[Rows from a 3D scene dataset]
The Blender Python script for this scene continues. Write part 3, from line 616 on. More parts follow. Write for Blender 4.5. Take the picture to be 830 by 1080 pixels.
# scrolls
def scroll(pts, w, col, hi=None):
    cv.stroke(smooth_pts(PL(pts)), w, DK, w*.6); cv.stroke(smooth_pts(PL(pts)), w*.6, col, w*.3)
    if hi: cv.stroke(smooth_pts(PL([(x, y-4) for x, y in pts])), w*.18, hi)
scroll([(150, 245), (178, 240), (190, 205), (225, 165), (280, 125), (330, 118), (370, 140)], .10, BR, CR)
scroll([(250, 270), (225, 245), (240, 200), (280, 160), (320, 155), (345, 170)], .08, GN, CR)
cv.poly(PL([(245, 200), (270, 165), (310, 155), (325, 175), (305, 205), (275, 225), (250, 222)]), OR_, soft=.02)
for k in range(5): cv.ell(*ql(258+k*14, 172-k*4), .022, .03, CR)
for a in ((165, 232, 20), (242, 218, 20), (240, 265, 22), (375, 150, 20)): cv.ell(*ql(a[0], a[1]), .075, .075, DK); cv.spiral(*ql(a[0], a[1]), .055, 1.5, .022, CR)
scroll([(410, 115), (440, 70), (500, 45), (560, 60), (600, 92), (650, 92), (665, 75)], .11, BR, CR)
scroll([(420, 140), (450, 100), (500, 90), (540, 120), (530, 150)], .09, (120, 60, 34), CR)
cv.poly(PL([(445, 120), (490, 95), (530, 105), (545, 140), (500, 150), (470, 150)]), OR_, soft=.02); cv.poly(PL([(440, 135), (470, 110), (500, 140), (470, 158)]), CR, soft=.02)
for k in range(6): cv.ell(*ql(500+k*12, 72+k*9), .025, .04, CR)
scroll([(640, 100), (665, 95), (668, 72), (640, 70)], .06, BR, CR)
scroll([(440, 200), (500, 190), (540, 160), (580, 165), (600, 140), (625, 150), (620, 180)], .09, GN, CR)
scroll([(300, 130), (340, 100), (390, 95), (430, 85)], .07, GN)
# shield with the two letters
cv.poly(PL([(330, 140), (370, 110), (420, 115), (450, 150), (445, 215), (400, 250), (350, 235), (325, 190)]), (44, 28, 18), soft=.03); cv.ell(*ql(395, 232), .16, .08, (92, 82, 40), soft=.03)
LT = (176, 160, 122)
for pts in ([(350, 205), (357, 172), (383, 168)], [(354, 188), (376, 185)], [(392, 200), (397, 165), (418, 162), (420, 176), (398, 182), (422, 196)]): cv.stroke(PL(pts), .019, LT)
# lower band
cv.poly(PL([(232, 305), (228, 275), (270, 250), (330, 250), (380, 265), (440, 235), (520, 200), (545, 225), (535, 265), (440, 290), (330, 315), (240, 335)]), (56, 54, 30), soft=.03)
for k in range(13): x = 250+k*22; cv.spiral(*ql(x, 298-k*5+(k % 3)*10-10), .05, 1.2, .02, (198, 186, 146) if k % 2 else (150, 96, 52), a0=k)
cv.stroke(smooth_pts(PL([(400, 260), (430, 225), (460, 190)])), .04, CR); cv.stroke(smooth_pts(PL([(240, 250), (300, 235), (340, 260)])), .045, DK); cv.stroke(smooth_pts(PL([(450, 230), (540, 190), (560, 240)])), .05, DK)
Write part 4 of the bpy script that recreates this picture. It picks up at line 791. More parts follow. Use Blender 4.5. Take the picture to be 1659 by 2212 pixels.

=== EXERCISE ===
Output each entry precisely as given.

=== CORRECT RESULT ===
The Blender Python script for this scene continues. Write part 3, from line 616 on. More parts follow. Write for Blender 4.5. Take the picture to be 830 by 1080 pixels.
# scrolls
def scroll(pts, w, col, hi=None):
    cv.stroke(smooth_pts(PL(pts)), w, DK, w*.6); cv.stroke(smooth_pts(PL(pts)), w*.6, col, w*.3)
    if hi: cv.stroke(smooth_pts(PL([(x, y-4) for x, y in pts])), w*.18, hi)
scroll([(150, 245), (178, 240), (190, 205), (225, 165), (280, 125), (330, 118), (370, 140)], .10, BR, CR)
scroll([(250, 270), (225, 245), (240, 200), (280, 160), (320, 155), (345, 170)], .08, GN, CR)
cv.poly(PL([(245, 200), (270, 165), (310, 155), (325, 175), (305, 205), (275, 225), (250, 222)]), OR_, soft=.02)
for k in range(5): cv.ell(*ql(258+k*14, 172-k*4), .022, .03, CR)
for a in ((165, 232, 20), (242, 218, 20), (240, 265, 22), (375, 150, 20)): cv.ell(*ql(a[0], a[1]), .075, .075, DK); cv.spiral(*ql(a[0], a[1]), .055, 1.5, .022, CR)
scroll([(410, 115), (440, 70), (500, 45), (560, 60), (600, 92), (650, 92), (665, 75)], .11, BR, CR)
scroll([(420, 140), (450, 100), (500, 90), (540, 120), (530, 150)], .09, (120, 60, 34), CR)
cv.poly(PL([(445, 120), (490, 95), (530, 105), (545, 140), (500, 150), (470, 150)]), OR_, soft=.02); cv.poly(PL([(440, 135), (470, 110), (500, 140), (470, 158)]), CR, soft=.02)
for k in range(6): cv.ell(*ql(500+k*12, 72+k*9), .025, .04, CR)
scroll([(640, 100), (665, 95), (668, 72), (640, 70)], .06, BR, CR)
scroll([(440, 200), (500, 190), (540, 160), (580, 165), (600, 140), (625, 150), (620, 180)], .09, GN, CR)
scroll([(300, 130), (340, 100), (390, 95), (430, 85)], .07, GN)
# shield with the two letters
cv.poly(PL([(330, 140), (370, 110), (420, 115), (450, 150), (445, 215), (400, 250), (350, 235), (325, 190)]), (44, 28, 18), soft=.03); cv.ell(*ql(395, 232), .16, .08, (92, 82, 40), soft=.03)
LT = (176, 160, 122)
for pts in ([(350, 205), (357, 172), (383, 168)], [(354, 188), (376, 185)], [(392, 200), (397, 165), (418, 162), (420, 176), (398, 182), (422, 196)]): cv.stroke(PL(pts), .019, LT)
# lower band
cv.poly(PL([(232, 305), (228, 275), (270, 250), (330, 250), (380, 265), (440, 235), (520, 200), (545, 225), (535, 265), (440, 290), (330, 315), (240, 335)]), (56, 54, 30), soft=.03)
for k in range(13): x = 250+k*22; cv.spiral(*ql(x, 298-k*5+(k % 3)*10-10), .05, 1.2, .02, (198, 186, 146) if k % 2 else (150, 96, 52), a0=k)
cv.stroke(smooth_pts(PL([(400, 260), (430, 225), (460, 190)])), .04, CR); cv.stroke(smooth_pts(PL([(240, 250), (300, 235), (340, 260)])), .045, DK); cv.stroke(smooth_pts(PL([(450, 230), (540, 190), (560, 240)])), .05, DK)
Write part 4 of the bpy script that recreates this picture. It picks up at line 791. More parts follow. Use Blender 4.5. Take the picture to be 1659 by 2212 pixels.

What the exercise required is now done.